■ Directions
All lines in the data bearing the string "this" should be identified and copied.

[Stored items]
────────

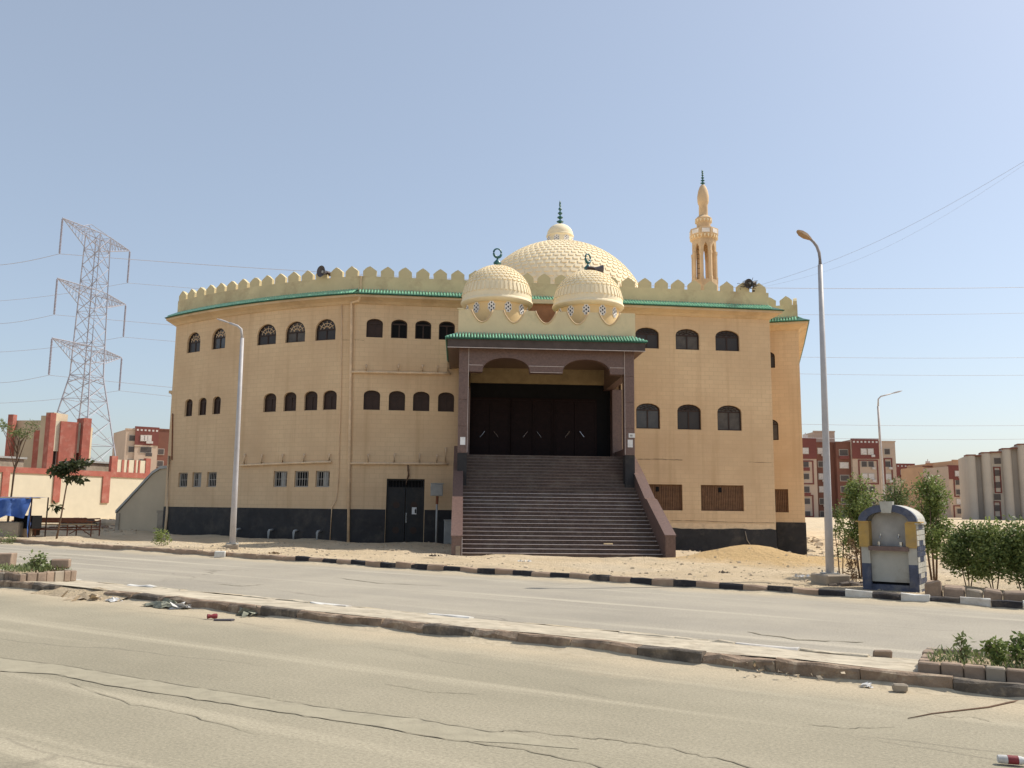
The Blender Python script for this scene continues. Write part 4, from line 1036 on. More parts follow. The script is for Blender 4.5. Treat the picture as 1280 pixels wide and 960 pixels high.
# eave detail of the lower block between the domes (brown panel and lintel)
# --- side staircase on the left end
def side_stairs():
    e = B.m @ PTS[0]; a = Vector((e.x, e.y, 0)); 
    Yb = a.y+.35; far = at_depth(143, 668, Yb+1.6); near = at_depth(206, 668, Yb)
    d = Vector((far.x-near.x, far.y-near.y, 0)); L = d.length; ang = atan2(-d.y, -d.x)
    fr = Frame((far.x, far.y), ang)                      # local x from the low end to the building
    def pz(px, py): return fr.plane(px, py, 0)
    a0 = pz(146, 638); a1 = pz(190.7, 589); a2 = pz(201, 583); zb = -.3
    M = B.i @ fr.m
    root = None
    ztr = a2[1]
    poly = [(a0[0], zb), (L, zb), (L, ztr-.1), (a2[0], ztr-.12), (a1[0], a1[1]-.16), (a0[0], a0[1]-.14)]
    mb = MB(); mb.prism(poly, 'y', .03, .22, M=M); root = mb.build('side_staircase', M_beigeb, mosque)
    th = .14
    top = [(a0[0]-.06, a0[1]-.14), (a1[0], a1[1]-.14), (a2[0], a2[1]-.12), (L, ztr-.10), (L, ztr+.04), (a2[0], a2[1]+.02), (a1[0], a1[1]), (a0[0]-.06, a0[1])]
    mb = MB(); mb.prism(top, 'y', -.04, .29, M=M); mb.build('coping', M_grey, root)
    mb = MB(); mb.box(a0[0]-.02, a0[0]+.24, -.02, .26, zb, a0[1]-.145, M=M); mb.build('pier', M_conc, root)
    x, z = pz(198, 641); mb = MB(); mb.box(x, L, -.05, .26, zb, z, M=M); mb.box(x-.04, L, -.08, .28, z, z+.12, M=M); mb.build('pier', M_conc, root)
    n = 16
    for k in range(n):
        xx = a0[0]+(L-a0[0])*k/n; zz = .1+(ztr-.8)*(k+1)/n; mb = MB(); mb.box(xx, xx+(L-a0[0])/n-.002, .23, 1.7, zb, zz, M=M); mb.build('step', M_conc, root)
    mb = MB(); mb.prism(poly, 'y', 1.71, 1.9, M=M); mb.build('stair_wall', M_beigeb, root)
side_stairs()
# small corbelled ledge high on the left end
q = wpos(.02, .0, wpix(209, 490)[1]); mb = MB(); mb.box(-.28, .02, .1, .9, -.08, .06); mb.prism([(-.2, -.08), (.02, -.08), (.02, -.4)], 'y', .15, .85); mb.build('side_ledge', M_plaster, mosque, loc=q, rz=wang(.1)*.5)

# --- free-standing items on or by the mosque
def wdir(rz, v): return Matrix.Rotation(rz, 3, 'Z') @ Vector(v)
def loudspeaker(P, rz, label, R=.26, L=.42, tiltx=0, cone=False):
    r = empty('loudspeaker', P, rz, label, 'loudspeaker', 'loudspeakers mounted on the mosque roof'); r.rotation_euler = (tiltx, 0, rz)
    M = Matrix.Rotation(pi/2, 4, 'X')
    mb = MB(); mb.lathe([(.05, -.32*L/.42), (.06, -.1), (.10, .02), (R*.6, .12), (R, L*.6), (R*1.04, L*.62), (R*.94, L*.58), (R*.5, .14), (.04, .02)], 16, M=M); mb.build('horn', M_horn, r, smooth='auto')
    mb = MB(); mb.lathe([(0, -.34), (.10, -.34), (.11, -.2), (.10, -.06), (0, -.06)], 12, M=M); mb.build('driver', M_frame, r, smooth='auto')
    mb = MB(); mb.lathe([(0, .02), (.09, .03), (.07, .16), (0, .2)], 10, M=M); mb.build('inner_cone', M_grey, r, smooth='auto')
    mb = MB(); mb.tube([(0, .15, -.03), (0, .15, -.35)], .02, 6); mb.box(-.05, .05, .1, .2, -.40, -.33); mb.build('bracket', M_frame, r)
    return r
s, z = wpix(407, 341); loudspeaker(B.m @ wpos(s, .05, z), B.t+wang(s)-.25, 'grey horn loudspeaker on the battlements above the left wing', .26)
p = B.m @ Vector((cB[0].x, cB[0].y, 0)); p.z = cB[1]+.05
loudspeaker(p+Vector((.30, -.1, .05)), pi/2+.25, 'grey horn loudspeaker on top of the right porch dome', .20, .50, .0)
s, z = wpix(938, 355); r = loudspeaker(B.m @ wpos(s, .10, z), B.t-.9, 'dark horn loudspeaker at the right corner of the battlements', .22, .4, .2)
p = B.m @ wpos(s-.0, .1, z)
mb = MB(); 
for k in range(60):
    a = Vector((random.gauss(0, .16), random.gauss(0, .12), random.gauss(-.05, .10))); b = a+Vector((random.uniform(-.3, .3), random.uniform(-.2, .2), random.uniform(-.15, .15))); mb.tube([a, (a+b)/2+Vector((0, 0, .03)), b], .012, 4)
o = mb.build('twig_nest', M_darkrub, loc=p+Vector((-.12, .0, -.06))); tag(o, 'dark twiggy bird nest behind the corner loudspeaker', 'nest')
# meter box on a post
def metre():
    x, z = B.plane(546, 612, -.9); b = B.m @ Vector((x, -.9, 0)); gz = gh(b.x, b.y)
    r = empty('meter_post', (b.x, b.y, gz), B.t, 'grey meter box on a thin post right of the steel door', 'meter box'); h = z-gz
    mb = MB(); mb.tube([(.02, 0, -.2), (.02, 0, h-.6)], .045, 8); mb.build('post', M_grey, r, smooth=True)
    mb = MB(); mb.tube([(.02, 0, h-.62), (.03, 0, h-.28)], .06, 8); mb.build('rusty_neck', M_rust, r)
    mb = MB(); mb.box(-.26, .26, -.13, .13, h-.27, h+.24); mb.box(-.28, .30, -.15, .15, h+.24, h+.28); mb.build('box', M_grey, r, bevel=.015)
    mb = MB(); mb.box(-.22, .22, -.14, -.131, h-.23, h+.20); mb.build('box_door', M_grey, r)
    x, z = B.plane(562, 663, -.5); b = B.m @ Vector((x, -.5, 0)); r = empty('electric_cabinet', (b.x, b.y, gh(b.x, b.y)), B.t, 'low grey electric cabinet beside the left stair parapet', 'cabinet')
    mb = MB(); mb.box(-.24, .24, -.18, .18, .02, 1.02); mb.build('cabinet_body', M_grey, r, bevel=.02)
    mb = MB(); mb.box(-.20, .20, -.195, -.181, .08, .96); mb.build('cabinet_door', M_grey, r)
    mb = MB(); mb.box(-.26, .26, -.2, .2, 1.02, 1.06); mb.build('cabinet_top', M_grey, r)
metre()

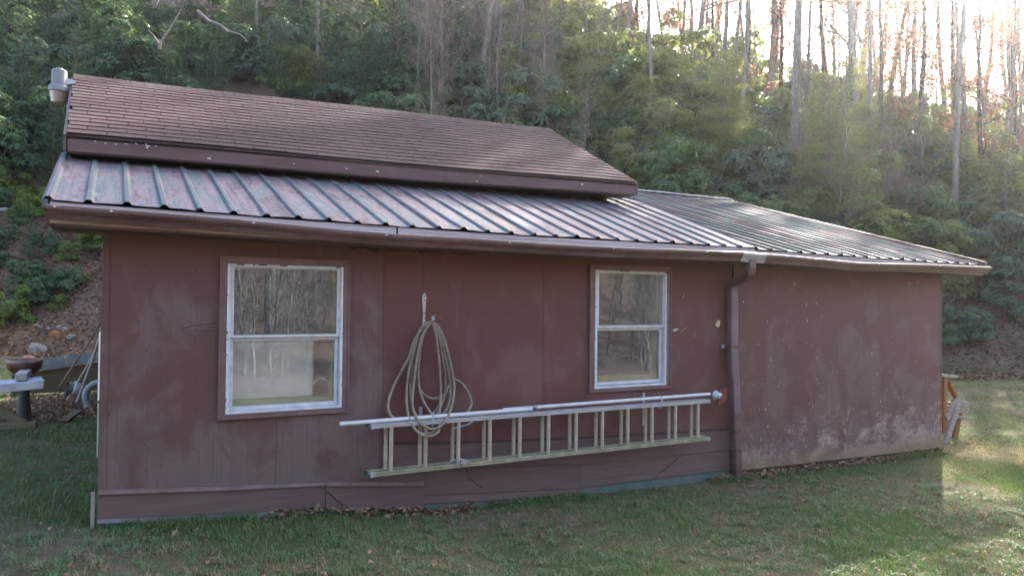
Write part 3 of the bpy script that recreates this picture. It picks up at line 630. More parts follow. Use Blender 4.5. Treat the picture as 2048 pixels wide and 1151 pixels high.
for (X, z, a, l_) in ((5.40, 1.325, .5, .05), (5.55, 1.27, 1.7, .03), (5.4, 1.69, 1.1, .03), (5.52, 1.09, 0, .008)):
    d = Vector((math.cos(a), 0, math.sin(a))); m.bar(Vector((X, -.0035, z))-d*l_, Vector((X, -.0035, z))+d*l_, .003, .004, (0, 1, 0))
sub(m, 'straw_flecks', M['paper'])['kind'] = 'stuff'
o = MB().slab([(5.845, 1.37), (5.87, 1.345), (5.905, 1.36), (5.915, 1.415), (5.885, 1.43), (5.865, 1.405)], -.012, -.001).build('paper_scrap', M['paper']); tag(o, 'torn cream paper scrap stapled to wall left of the downspout', 'paper scrap')
o = MB().slab([(5.235, 1.32), (5.27, 1.305), (5.33, 1.335), (5.28, 1.345)], -.010, -.001).build('tape_scrap', M['galv']); tag(o, 'small silvery tape scrap just right of the narrow window', 'tape scrap')
# ------------------------------------------------------------------ inside seen through window
cab = empty('cabinet', 'white enamel cabinet seen through the lower pane of the left window', 'cabinet', (1.2, .36, 0))
o = MB().box(-.55, .355, -.15, .35, .0, 1.262).build('body', M['cabinet'], cab, bevel=.01); o = MB().box(-.53, .34, -.158, -.152, .78, 1.225).build('door', M['cabinet'], cab, bevel=.006)
o = MB().tube([(1.63+.09*math.cos(a), .26, .82+.12*math.sin(a)) for a in [math.radians(k) for k in range(0, 150, 12)]], .012, 6).build('hose_loop', M['pvc']); tag(o, 'pale curved hose end beside the cabinet inside the left window', 'hose')
# ------------------------------------------------------------------ security light
lp = empty('security_light', 'grey dusk-to-dawn light with ribbed plastic lens at the left roof peak', 'light', (-.437, 2.7, 3.57))
MB().lathe([(.0005, .345), (.03, .345), (.034, .33), (.062, .325), (.07, .315), (.07, .17), (.0005, .17)], (0, 0, 0), 20).build('housing', M['lampgrey'], lp)
MB().lathe([(.055, .175), (.088, .165), (.095, .14), (.098, .115), (.102, .11), (.1, .102), (.088, .1)], (0, 0, 0), 24).build('collar', M['lampgrey'], lp)
pr = []
for k in range(7): z = .1-k*.0165; r = .088-.003*k; pr += [(r, z), (r-.003, z-.006), (r-.001, z-.012)]
pr += [(.066, -.004), (.055, -.012), (.0005, -.014)]
MB().lathe(pr, (0, 0, 0), 28).build('lens', M['lens'], lp, smooth=True)
MB().add([(.055, -.02, .255), (.055, .02, .255), (.14, .015, .235), (.14, -.015, .235), (.055, -.02, .18), (.055, .02, .18), (.14, .015, .21), (.14, -.015, .21)], [(0, 1, 2, 3), (7, 6, 5, 4), (0, 4, 5, 1), (1, 5, 6, 2), (2, 6, 7, 3), (3, 7, 4, 0)]).build('bracket', M['galv'], lp)
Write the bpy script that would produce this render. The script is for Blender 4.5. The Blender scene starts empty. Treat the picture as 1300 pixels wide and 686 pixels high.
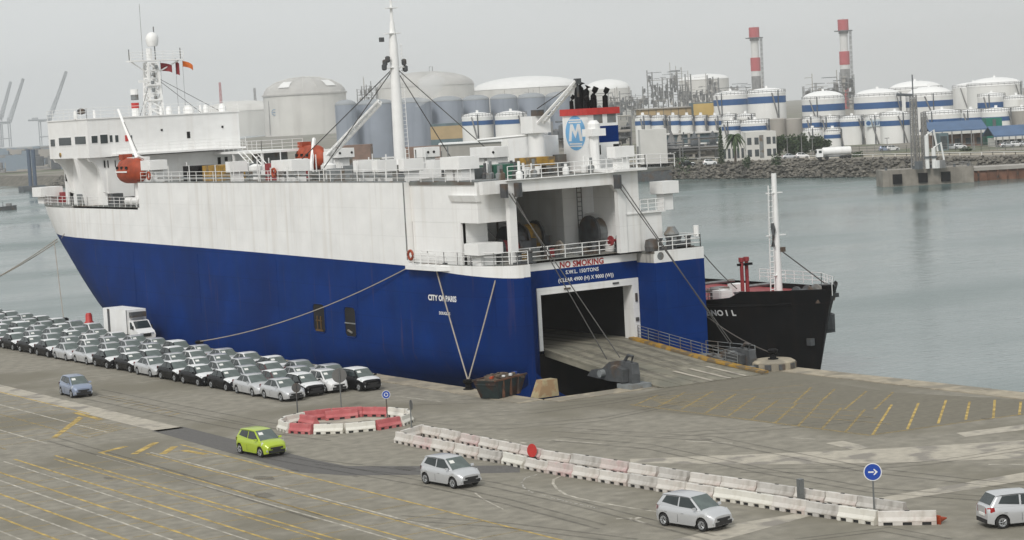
import bpy, math, random
import numpy as np
from mathutils import Vector, Matrix
random.seed(7)
SC = bpy.context.scene
COL = SC.collection
R = math.radians
# ------------------------------------------------------------------ camera
# world: X runs along the ship's transom (to starboard), Y from stern to bow, Z = 0 on the quay
F_PX = 2660.0
EYE = Vector((-85.70, -127.37, 21.5))
PITCH, ROLL, YAW = math.atan2(205, F_PX), math.atan(0.055), R(33.0)
def _loc(v):
    b = (-math.sin(YAW), math.cos(YAW)); t = (math.cos(YAW), math.sin(YAW))
    return Vector((v[0]*t[0]+v[1]*t[1], v[0]*b[0]+v[1]*b[1], v[2]))
_cp, _sp, _c, _s = math.cos(PITCH), math.sin(PITCH), math.cos(ROLL), math.sin(ROLL)
FWD = _loc((0, _cp, -_sp)); _up = _loc((0, _sp, _cp)); _r = _loc((1, 0, 0))
IX = _c*_r - _s*_up
ID = -_s*_r - _c*_up
cam = bpy.data.cameras.new('camera'); camo = bpy.data.objects.new('camera', cam); COL.objects.link(camo)
camo.matrix_world = Matrix(((IX[0], -ID[0], -FWD[0], EYE[0]), (IX[1], -ID[1], -FWD[1], EYE[1]), (IX[2], -ID[2], -FWD[2], EYE[2]), (0, 0, 0, 1)))
cam.sensor_width = 36; cam.lens = 36*F_PX/1300; cam.clip_start = 1; cam.clip_end = 20000
SC.camera = camo
# ------------------------------------------------------------------ light
SUN_EL, SUN_AZ = R(42), _loc((-0.35, -0.94, 0))
wd = bpy.data.worlds.new('World'); SC.world = wd; wd.use_nodes = True
nt = wd.node_tree; bg = nt.nodes['Background']
sky = nt.nodes.new('ShaderNodeTexSky'); sky.sky_type = 'NISHITA'; sky.sun_disc = False
sky.sun_elevation = SUN_EL; sky.sun_rotation = math.atan2(SUN_AZ[0], SUN_AZ[1]); sky.dust_density = 4; sky.air_density = 1
hs = nt.nodes.new('ShaderNodeHueSaturation'); hs.inputs['Saturation'].default_value = 0.06
mx = nt.nodes.new('ShaderNodeMix'); mx.data_type = 'RGBA'; mx.inputs[0].default_value = 0.85
mx.inputs[7].default_value = (6.4, 6.62, 6.62, 1)          # even overcast cloud
nt.links.new(sky.outputs[0], hs.inputs['Color']); nt.links.new(hs.outputs[0], mx.inputs[6])
tcs = nt.nodes.new('ShaderNodeTexCoord'); mps = nt.nodes.new('ShaderNodeMapping'); mps.inputs['Scale'].default_value = (1.5, 1.5, 5.0); nzs = nt.nodes.new('ShaderNodeTexNoise'); nzs.inputs['Scale'].default_value = 2.2; nzs.inputs['Detail'].default_value = 5
mrs = nt.nodes.new('ShaderNodeMapRange'); mrs.inputs[1].default_value = .3; mrs.inputs[2].default_value = .7; mrs.inputs[3].default_value = .95; mrs.inputs[4].default_value = 1.05
mul = nt.nodes.new('ShaderNodeVectorMath'); mul.operation = 'SCALE'          # thin layered cloud in the overcast
nt.links.new(tcs.outputs['Generated'], mps.inputs[0]); nt.links.new(mps.outputs[0], nzs.inputs['Vector']); nt.links.new(nzs.outputs['Fac'], mrs.inputs[0]); nt.links.new(mx.outputs[2], mul.inputs[0]); nt.links.new(mrs.outputs[0], mul.inputs['Scale'])
nt.links.new(mul.outputs[0], bg.inputs['Color']); bg.inputs['Strength'].default_value = 0.10
sl = bpy.data.lights.new('sun', 'SUN'); sl.energy = 1.5; sl.angle = R(14); sl.color = (1, .96, .9)
so = bpy.data.objects.new('sun', sl); COL.objects.link(so)
_d = Vector((SUN_AZ[0]*math.cos(SUN_EL), SUN_AZ[1]*math.cos(SUN_EL), math.sin(SUN_EL)))
so.rotation_euler = _d.to_track_quat('Z', 'Y').to_euler(); so.location = (-80, -80, 120)
SC.view_settings.view_transform = 'Standard'; SC.view_settings.look = 'None'
SC.view_settings.exposure = 0.25; SC.view_settings.gamma = 1
SC.cycles.volume_bounces = 3; SC.cycles.max_bounces = 6
HAZE_DENSITY = 0.00014
# ------------------------------------------------------------------ pixel helpers: where a sight line meets a real plane
def ray(x, y): return IX*(x-650)+ID*(y-343)+FWD*F_PX
def _hit(x, y, ax, val):
    d = ray(x, y); return EYE+d*((val-EYE[ax])/d[ax])
def onZ(x, y, z=0.0): return _hit(x, y, 2, z)
def onX(x, y, v): return _hit(x, y, 0, v)
def onY(x, y, v): return _hit(x, y, 1, v)
def atD(x, y, D): return EYE+ray(x, y)*(D/F_PX)
def scale_at(p): return F_PX/((Vector(p)-EYE).dot(FWD))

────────

■ Answer to the task
The Blender Python script for this scene continues. Write part 4, from line 1036 on. More parts follow. The script is for Blender 4.5. Treat the picture as 1280 pixels wide and 960 pixels high.
Write part 3 of the bpy script that recreates this picture. It picks up at line 630. More parts follow. Use Blender 4.5. Treat the picture as 2048 pixels wide and 1151 pixels high.
Write the bpy script that would produce this render. The script is for Blender 4.5. The Blender scene starts empty. Treat the picture as 1300 pixels wide and 686 pixels high.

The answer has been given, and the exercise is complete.